“Andava descalço e espetou-se-lhe a brocha”

O agasalho era conforme se via. “Deus Nosso Senhor manda o frio conforme a roupa”. A pessoa tinha que aguentar. A roupa era aquela com que se habituava a andar e pronto.

A maior parte do calçado que se cá usava era tamancos. Em princípio, andava-se muito descalço. Ainda me lembro quando, às vezes, caíam aí grandes nevões. Andava-se descalço em cima da neve e não fazia mal nenhum. Quantos, quando eram pequenos, não andavam aí em cima da neve sem roupa por baixo, sem calças, sem nada. Iam andando. Quando eram pequenitos, andavam assim. Mas nada fazia mal. Tudo aquilo fazia bem. A gente ia aí pelas serras, pelos outeiros acima. Quando a neve encaramelava, parecia que andávamos em cima de um sobrado. A neve, naquele tempo, estava um mês sem daqui sair da povoação. A gente, muitas vezes, levantava-se de manhã, abria a casa e estava ela pelo meio da porta. Para se ir buscar a água, que não havia distribuída, ia-se à fonte. Muitas vezes, chegava-se à torneira e a água estava congelada lá dentro. Era preciso levar uma pinga de água quente de casa, para botar em cima da torneira para ela descongelar. Acontecia muita vez isso cá. Agora, já cá não caem nevões como caíam naquele tempo. Cai hoje, amanhã vai-se logo embora. Naquele tempo não, caía bem.

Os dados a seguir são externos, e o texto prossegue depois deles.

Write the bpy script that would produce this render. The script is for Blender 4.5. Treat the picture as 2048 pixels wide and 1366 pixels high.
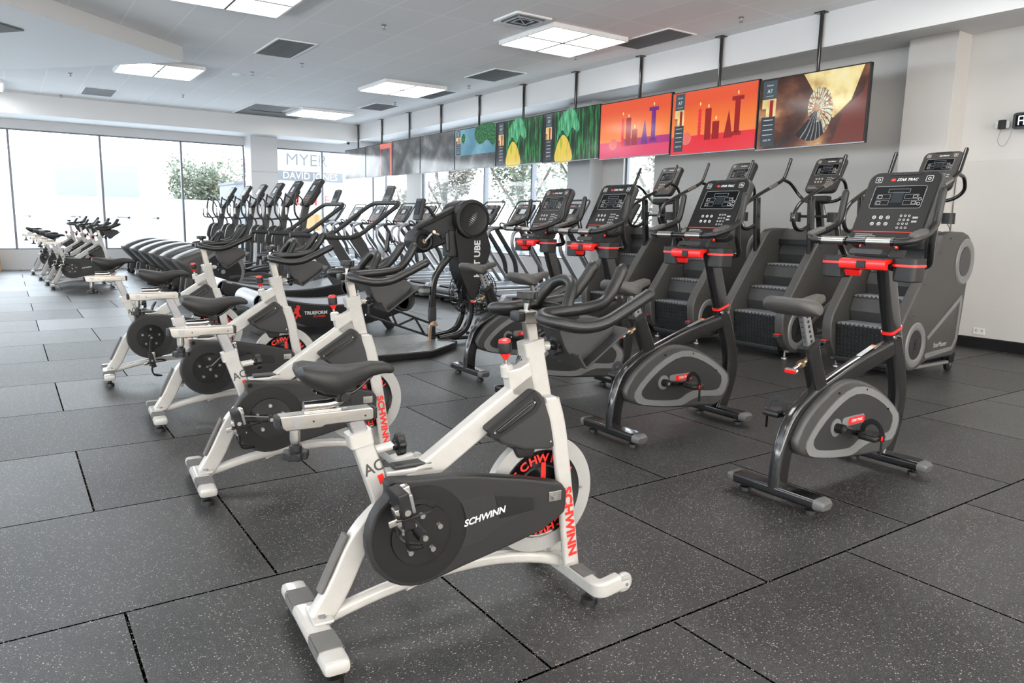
import bpy, bmesh, math, random
from mathutils import Vector as V, Matrix as Mx, noise
random.seed(7)
PI = math.pi
for o in list(bpy.data.objects): bpy.data.objects.remove(o, do_unlink=True)
SC = bpy.context.scene
COL = SC.collection

# ------------------------------------------------------------- camera
def cam_axes(p, r, y):
    cy, sy, cp, sp = math.cos(y), math.sin(y), math.cos(p), math.sin(p)
    f = V((sy*cp, cy*cp, -sp)); rt = V((cy, -sy, 0)); up = rt.cross(f)
    return math.cos(r)*rt + math.sin(r)*up, -math.sin(r)*rt + math.cos(r)*up, f
R_, U_, F_ = cam_axes(.1603, .0212, .6002)
cd = bpy.data.cameras.new('camera'); cam = bpy.data.objects.new('camera', cd); COL.objects.link(cam)
cd.sensor_width = 36; cd.lens = 1476.4/2048*36; cd.clip_end = 400; cd.clip_start = .05
m = Mx.Identity(4)
for i in range(3): m[i][0], m[i][1], m[i][2] = R_[i], U_[i], -F_[i]
m[0][3], m[1][3], m[2][3] = -1.236, -1.5628, 1.2927
cam.matrix_world = m
SC.camera = cam

# ------------------------------------------------------------- world, exposure
w = bpy.data.worlds.new('World'); SC.world = w; w.use_nodes = True
nt = w.node_tree; bgn = nt.nodes['Background']
tc = nt.nodes.new('ShaderNodeTexCoord'); sp_ = nt.nodes.new('ShaderNodeSeparateXYZ'); rp = nt.nodes.new('ShaderNodeValToRGB')
nt.links.new(tc.outputs['Generated'], sp_.inputs[0]); nt.links.new(sp_.outputs['Z'], rp.inputs[0]); nt.links.new(rp.outputs[0], bgn.inputs[0])
rp.color_ramp.elements[0].position = 0.0; rp.color_ramp.elements[0].color = (.93, .96, 1, 1)
rp.color_ramp.elements[1].position = .6; rp.color_ramp.elements[1].color = (.78, .88, 1, 1)
SKY = 5.0
bgn.inputs[1].default_value = SKY
SC.view_settings.view_transform = 'Standard'; SC.view_settings.look = 'None'
SC.view_settings.exposure = 0.68; SC.view_settings.gamma = 1; SC.view_settings.use_curve_mapping = False
def area(name, loc, rot, sx, sy, watts, col=(1, .98, .95)):
    l = bpy.data.lights.new(name, 'AREA'); l.shape = 'RECTANGLE'; l.size = sx; l.size_y = sy; l.energy = watts; l.color = col
    o = bpy.data.objects.new(name, l); COL.objects.link(o); o.location = loc; o.rotation_euler = rot; return o
# added fill lamps, behind the camera and along the left, brightening the ceiling
area('fill_lamp_back', (-.6, -7.9, 1.9), (PI/2+.95, 0, 0), 15, 2.8, 1500, (1, .955, .89))
area('fill_lamp_left', (-8.9, 5.0, 1.9), (PI/2+.95, 0, -PI/2), 22, 2.8, 1700, (.86, .94, 1))
LAMP = 7.0     # strength of the ceiling panels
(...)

As mulheres e as raparigas usavam umas tamancas abertas. Há sítios em que ainda se vê isso a vender. Até era quente por causa de ser madeira por baixo. Tinha umas brochas grandes espetadas na madeira. Contavam aí que uma ocasião, uma pessoa cá na terra espetou uma brocha no pé. Andava descalço e espetou-se-lhe a brocha. Aquilo tinha um espigo grande. Chegou a casa e disse assim:

- “Olha, vê-me lá, pá. Parece que se me espetou aí um pico.”

E era uma brocha que lá tinha agarrada! Tal era a grossura do courato do pé. Era assim a vida.